(WHAT YOU WILL DO)
Write out the material again exactly, please, and omit the pictures.

+---+

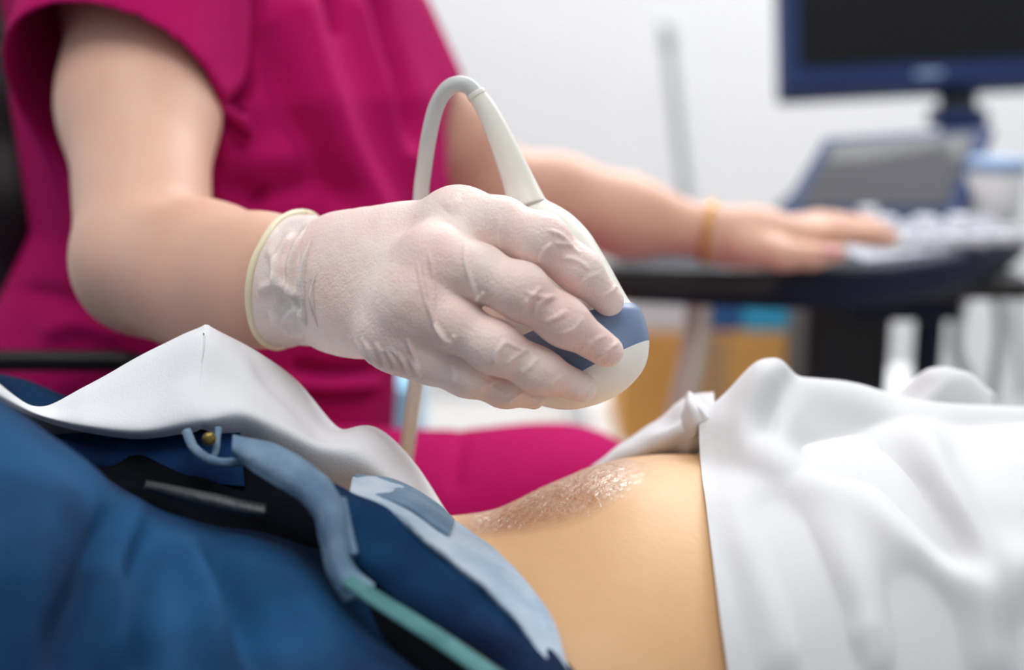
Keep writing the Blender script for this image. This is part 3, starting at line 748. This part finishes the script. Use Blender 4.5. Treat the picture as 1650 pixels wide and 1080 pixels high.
cone(ft, LS0 + (lC - LS0) * .35, lC, .042, .049, lp, ln, .0, 'sub', .05)
V, Q = ft.mesh(); V = relax(V, Q, 2, 0.5); N = normals(V, Q)
vis = (N @ np.array([0, -1.0, 0.0])) > -0.2
H = folds_height(V, [
    ([(408, -60), (413, 60), (405, 130), (378, 175), (335, 225)], -.024, 10, .0, .0),
    ([(385, -40), (392, 60), (380, 130), (345, 160)], .004, 16, 0, .2),
    ([(470, -20), (510, 120), (560, 260), (620, 380)], .016, 34, .1, .1),
    ([(425, 40), (470, 160), (515, 260), (560, 340)], -.013, 22, .2, .1),
    ([(528, -30), (536, 30), (545, 60)], -.014, 9, 0, .3),
    ([(600, -30), (625, 60), (650, 150), (665, 250)], -.018, 16, 0, .2),
    ([(570, -20), (610, 100), (650, 220), (675, 320)], .008, 22, .1, .2),
    ([(360, 300), (420, 310), (480, 300), (540, 290)], -.007, 16, .2, .3),
    ([(350, 260), (430, 255), (520, 240)], .006, 26, .2, .3),
    ([(400, 330), (420, 320), (440, 300)], -.008, 10, .3, .3),
    ([(470, 588), (540, 598), (620, 592)], -.012, 8, .1, .1),
    ([(440, 612), (530, 622), (620, 618)], .008, 8, .1, .1),
    ([(470, 634), (540, 640), (620, 634)], -.012, 8, .1, .1),
    ([(20, 470), (100, 480), (200, 530)], -.006, 16, .2, .2),
    ([(60, 540), (140, 520), (210, 545)], .006, 20, .2, .2),
])
V = V + N * (np.where(vis, H, 0) + .0022 * noise3(V, 14, 21, 3))[:, None]
scrub = link('scrub_top', np_mesh('scrub_top', V, Q), M['magenta'], nurse)
# ---- scrub trousers
fl_ = Field((-.45, .70, .08), (.17, 1.24, .86), 0.005)
fl_.ell((-.25, .95, .70), (.148, .182, .105), AX, k=.03)
fl_.chain([hipR, kneR, (.02, .85, .12)], [.098, .075, .065], .03); fl_.chain([hipL, kneL, (.0, 1.10, .12)], [.094, .075, .065], .03)
V, Q = fl_.mesh(); V = relax(V, Q, 3, 0.5); N = normals(V, Q)
V = V + N * (.002 * noise3(V, 16, 4, 3) + folds_height(V, [([(745, 690), (738, 740), (735, 800)], -.004, 8, .2, .2)]))[:, None]
link('scrub_trousers', np_mesh('scrub_trousers', V, Q), M['magenta'], nurse)
# ---- hair: long, black, over the back
fh = Field((-.48, .72, .86), (-.02, 1.10, 1.53), 0.005)
fh.ell(headc - face * .02 + up_ * .02, (.10, .088, .118), AX)
fh.ell(headc + face * .075 - up_ * .03, (.05, .062, .105), AX, .01, 'sub')
hb = P(-6, 150, .93)
fh.chain([headc - face * .06 - up_ * .03, P(-10, -60, .95), P(-2, 160, .92), P(6, 330, .91), P(8, 470, .905)], [.075, .05, .036, .030, .012], .03)
fh.chain([P(-60, 0, .98), P(-50, 300, .96), P(-40, 520, .95)], [.05, .04, .012], .03)
V, Q = fh.mesh(); V = relax(V, Q, 2, 0.5); N = normals(V, Q)
V = V + N * (.0022 * noise3(V * np.array([1, 1, .12]), 160, 5, 3))[:, None]
link('hair', np_mesh('hair', V, Q), M['hair'], nurse)
# ---- bracelet
bc, ba_ = P(1143, 376, 1.08), P(1215, 382, 1.07) - P(1080, 366, 1.087); ba_ /= np.linalg.norm(ba_)
b1 = np.cross(ba_, [0, 0, 1.0]); b1 /= np.linalg.norm(b1); b2 = np.cross(ba_, b1)
ring = [bc + .0255 * (math.cos(a) * b1 + math.sin(a) * b2) for a in np.linspace(0, 2 * math.pi, 25)]
tube('bracelet', ring, .0032, M['bracelet'], nurse, 10, 3)
V_, f_ = tube_mesh([P(1330, 405, 1.018), P(1342, 404, 1.018), P(1353, 406, 1.02)], [.004, .0062, .003], 12, 4, .5)
mesh_obj('thumbnail', V_, f_, M['nail'], nurse)
for a_ in (ankR, ankL):
    V_, f_ = tube_mesh([a_ + (-.05, 0, -.065), a_ + (.0, 0, -.05), a_ + (.08, -.005, -.062), a_ + (.185, -.01, -.078)], [.03, .046, .043, .014], 20, 6, 1.0)
    V_ = [np.array([v[0], v[1], max(v[2], .002)]) for v in V_]
    mesh_obj('shoe', V_, f_, M['white_plastic'], nurse)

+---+

(WRITTEN RESPONSE)
Keep writing the Blender script for this image. This is part 3, starting at line 748. This part finishes the script. Use Blender 4.5. Treat the picture as 1650 pixels wide and 1080 pixels high.
cone(ft, LS0 + (lC - LS0) * .35, lC, .042, .049, lp, ln, .0, 'sub', .05)
V, Q = ft.mesh(); V = relax(V, Q, 2, 0.5); N = normals(V, Q)
vis = (N @ np.array([0, -1.0, 0.0])) > -0.2
H = folds_height(V, [
    ([(408, -60), (413, 60), (405, 130), (378, 175), (335, 225)], -.024, 10, .0, .0),
    ([(385, -40), (392, 60), (380, 130), (345, 160)], .004, 16, 0, .2),
    ([(470, -20), (510, 120), (560, 260), (620, 380)], .016, 34, .1, .1),
    ([(425, 40), (470, 160), (515, 260), (560, 340)], -.013, 22, .2, .1),
    ([(528, -30), (536, 30), (545, 60)], -.014, 9, 0, .3),
    ([(600, -30), (625, 60), (650, 150), (665, 250)], -.018, 16, 0, .2),
    ([(570, -20), (610, 100), (650, 220), (675, 320)], .008, 22, .1, .2),
    ([(360, 300), (420, 310), (480, 300), (540, 290)], -.007, 16, .2, .3),
    ([(350, 260), (430, 255), (520, 240)], .006, 26, .2, .3),
    ([(400, 330), (420, 320), (440, 300)], -.008, 10, .3, .3),
    ([(470, 588), (540, 598), (620, 592)], -.012, 8, .1, .1),
    ([(440, 612), (530, 622), (620, 618)], .008, 8, .1, .1),
    ([(470, 634), (540, 640), (620, 634)], -.012, 8, .1, .1),
    ([(20, 470), (100, 480), (200, 530)], -.006, 16, .2, .2),
    ([(60, 540), (140, 520), (210, 545)], .006, 20, .2, .2),
])
V = V + N * (np.where(vis, H, 0) + .0022 * noise3(V, 14, 21, 3))[:, None]
scrub = link('scrub_top', np_mesh('scrub_top', V, Q), M['magenta'], nurse)
# ---- scrub trousers
fl_ = Field((-.45, .70, .08), (.17, 1.24, .86), 0.005)
fl_.ell((-.25, .95, .70), (.148, .182, .105), AX, k=.03)
fl_.chain([hipR, kneR, (.02, .85, .12)], [.098, .075, .065], .03); fl_.chain([hipL, kneL, (.0, 1.10, .12)], [.094, .075, .065], .03)
V, Q = fl_.mesh(); V = relax(V, Q, 3, 0.5); N = normals(V, Q)
V = V + N * (.002 * noise3(V, 16, 4, 3) + folds_height(V, [([(745, 690), (738, 740), (735, 800)], -.004, 8, .2, .2)]))[:, None]
link('scrub_trousers', np_mesh('scrub_trousers', V, Q), M['magenta'], nurse)
# ---- hair: long, black, over the back
fh = Field((-.48, .72, .86), (-.02, 1.10, 1.53), 0.005)
fh.ell(headc - face * .02 + up_ * .02, (.10, .088, .118), AX)
fh.ell(headc + face * .075 - up_ * .03, (.05, .062, .105), AX, .01, 'sub')
hb = P(-6, 150, .93)
fh.chain([headc - face * .06 - up_ * .03, P(-10, -60, .95), P(-2, 160, .92), P(6, 330, .91), P(8, 470, .905)], [.075, .05, .036, .030, .012], .03)
fh.chain([P(-60, 0, .98), P(-50, 300, .96), P(-40, 520, .95)], [.05, .04, .012], .03)
V, Q = fh.mesh(); V = relax(V, Q, 2, 0.5); N = normals(V, Q)
V = V + N * (.0022 * noise3(V * np.array([1, 1, .12]), 160, 5, 3))[:, None]
link('hair', np_mesh('hair', V, Q), M['hair'], nurse)
# ---- bracelet
bc, ba_ = P(1143, 376, 1.08), P(1215, 382, 1.07) - P(1080, 366, 1.087); ba_ /= np.linalg.norm(ba_)
b1 = np.cross(ba_, [0, 0, 1.0]); b1 /= np.linalg.norm(b1); b2 = np.cross(ba_, b1)
ring = [bc + .0255 * (math.cos(a) * b1 + math.sin(a) * b2) for a in np.linspace(0, 2 * math.pi, 25)]
tube('bracelet', ring, .0032, M['bracelet'], nurse, 10, 3)
V_, f_ = tube_mesh([P(1330, 405, 1.018), P(1342, 404, 1.018), P(1353, 406, 1.02)], [.004, .0062, .003], 12, 4, .5)
mesh_obj('thumbnail', V_, f_, M['nail'], nurse)
for a_ in (ankR, ankL):
    V_, f_ = tube_mesh([a_ + (-.05, 0, -.065), a_ + (.0, 0, -.05), a_ + (.08, -.005, -.062), a_ + (.185, -.01, -.078)], [.03, .046, .043, .014], 20, 6, 1.0)
    V_ = [np.array([v[0], v[1], max(v[2], .002)]) for v in V_]
    mesh_obj('shoe', V_, f_, M['white_plastic'], nurse)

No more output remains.